--- Begin ---

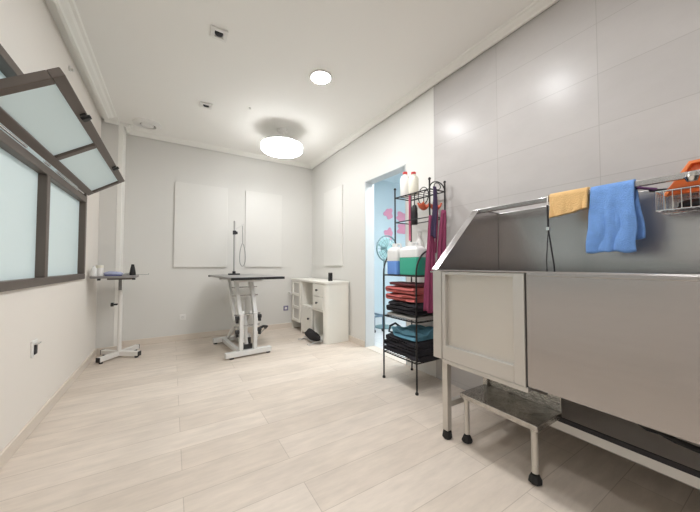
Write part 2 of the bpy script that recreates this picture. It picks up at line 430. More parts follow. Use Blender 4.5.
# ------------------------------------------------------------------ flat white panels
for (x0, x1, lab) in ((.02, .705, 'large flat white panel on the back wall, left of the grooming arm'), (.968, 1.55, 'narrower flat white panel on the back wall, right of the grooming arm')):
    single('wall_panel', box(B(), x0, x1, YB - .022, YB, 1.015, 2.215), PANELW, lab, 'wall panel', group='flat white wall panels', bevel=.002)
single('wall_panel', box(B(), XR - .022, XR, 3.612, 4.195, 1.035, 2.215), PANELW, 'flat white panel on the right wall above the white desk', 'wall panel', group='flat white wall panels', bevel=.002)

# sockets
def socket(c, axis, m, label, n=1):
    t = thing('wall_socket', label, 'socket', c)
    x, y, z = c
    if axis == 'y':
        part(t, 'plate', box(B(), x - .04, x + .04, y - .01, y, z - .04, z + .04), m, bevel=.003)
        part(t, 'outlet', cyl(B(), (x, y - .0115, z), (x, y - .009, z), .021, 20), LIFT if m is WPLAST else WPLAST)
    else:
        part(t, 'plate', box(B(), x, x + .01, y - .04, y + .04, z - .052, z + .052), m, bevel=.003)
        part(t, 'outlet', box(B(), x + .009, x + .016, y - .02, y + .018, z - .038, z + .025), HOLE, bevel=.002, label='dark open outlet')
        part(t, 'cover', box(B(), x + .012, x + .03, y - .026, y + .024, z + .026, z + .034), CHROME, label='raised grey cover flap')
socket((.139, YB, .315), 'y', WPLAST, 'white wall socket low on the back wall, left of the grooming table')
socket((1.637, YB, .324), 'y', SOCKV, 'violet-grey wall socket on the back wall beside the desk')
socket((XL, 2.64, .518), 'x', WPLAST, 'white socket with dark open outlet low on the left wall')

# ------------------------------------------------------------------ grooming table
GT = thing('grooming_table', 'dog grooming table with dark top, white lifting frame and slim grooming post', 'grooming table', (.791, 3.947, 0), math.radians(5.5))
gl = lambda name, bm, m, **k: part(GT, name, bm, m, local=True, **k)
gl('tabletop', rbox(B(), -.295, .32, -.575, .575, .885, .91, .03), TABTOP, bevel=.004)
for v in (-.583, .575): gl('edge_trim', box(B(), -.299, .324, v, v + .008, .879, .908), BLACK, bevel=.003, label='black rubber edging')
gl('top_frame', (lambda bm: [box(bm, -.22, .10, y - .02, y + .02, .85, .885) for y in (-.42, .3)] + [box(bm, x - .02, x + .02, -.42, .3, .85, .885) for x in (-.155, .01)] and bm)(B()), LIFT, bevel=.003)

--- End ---

■ What you have to do ■
The data above should be repeated exactly, minus any pictures.

■ Output of the task ■
Write part 2 of the bpy script that recreates this picture. It picks up at line 430. More parts follow. Use Blender 4.5.
# ------------------------------------------------------------------ flat white panels
for (x0, x1, lab) in ((.02, .705, 'large flat white panel on the back wall, left of the grooming arm'), (.968, 1.55, 'narrower flat white panel on the back wall, right of the grooming arm')):
    single('wall_panel', box(B(), x0, x1, YB - .022, YB, 1.015, 2.215), PANELW, lab, 'wall panel', group='flat white wall panels', bevel=.002)
single('wall_panel', box(B(), XR - .022, XR, 3.612, 4.195, 1.035, 2.215), PANELW, 'flat white panel on the right wall above the white desk', 'wall panel', group='flat white wall panels', bevel=.002)

# sockets
def socket(c, axis, m, label, n=1):
    t = thing('wall_socket', label, 'socket', c)
    x, y, z = c
    if axis == 'y':
        part(t, 'plate', box(B(), x - .04, x + .04, y - .01, y, z - .04, z + .04), m, bevel=.003)
        part(t, 'outlet', cyl(B(), (x, y - .0115, z), (x, y - .009, z), .021, 20), LIFT if m is WPLAST else WPLAST)
    else:
        part(t, 'plate', box(B(), x, x + .01, y - .04, y + .04, z - .052, z + .052), m, bevel=.003)
        part(t, 'outlet', box(B(), x + .009, x + .016, y - .02, y + .018, z - .038, z + .025), HOLE, bevel=.002, label='dark open outlet')
        part(t, 'cover', box(B(), x + .012, x + .03, y - .026, y + .024, z + .026, z + .034), CHROME, label='raised grey cover flap')
socket((.139, YB, .315), 'y', WPLAST, 'white wall socket low on the back wall, left of the grooming table')
socket((1.637, YB, .324), 'y', SOCKV, 'violet-grey wall socket on the back wall beside the desk')
socket((XL, 2.64, .518), 'x', WPLAST, 'white socket with dark open outlet low on the left wall')

# ------------------------------------------------------------------ grooming table
GT = thing('grooming_table', 'dog grooming table with dark top, white lifting frame and slim grooming post', 'grooming table', (.791, 3.947, 0), math.radians(5.5))
gl = lambda name, bm, m, **k: part(GT, name, bm, m, local=True, **k)
gl('tabletop', rbox(B(), -.295, .32, -.575, .575, .885, .91, .03), TABTOP, bevel=.004)
for v in (-.583, .575): gl('edge_trim', box(B(), -.299, .324, v, v + .008, .879, .908), BLACK, bevel=.003, label='black rubber edging')
gl('top_frame', (lambda bm: [box(bm, -.22, .10, y - .02, y + .02, .85, .885) for y in (-.42, .3)] + [box(bm, x - .02, x + .02, -.42, .3, .85, .885) for x in (-.155, .01)] and bm)(B()), LIFT, bevel=.003)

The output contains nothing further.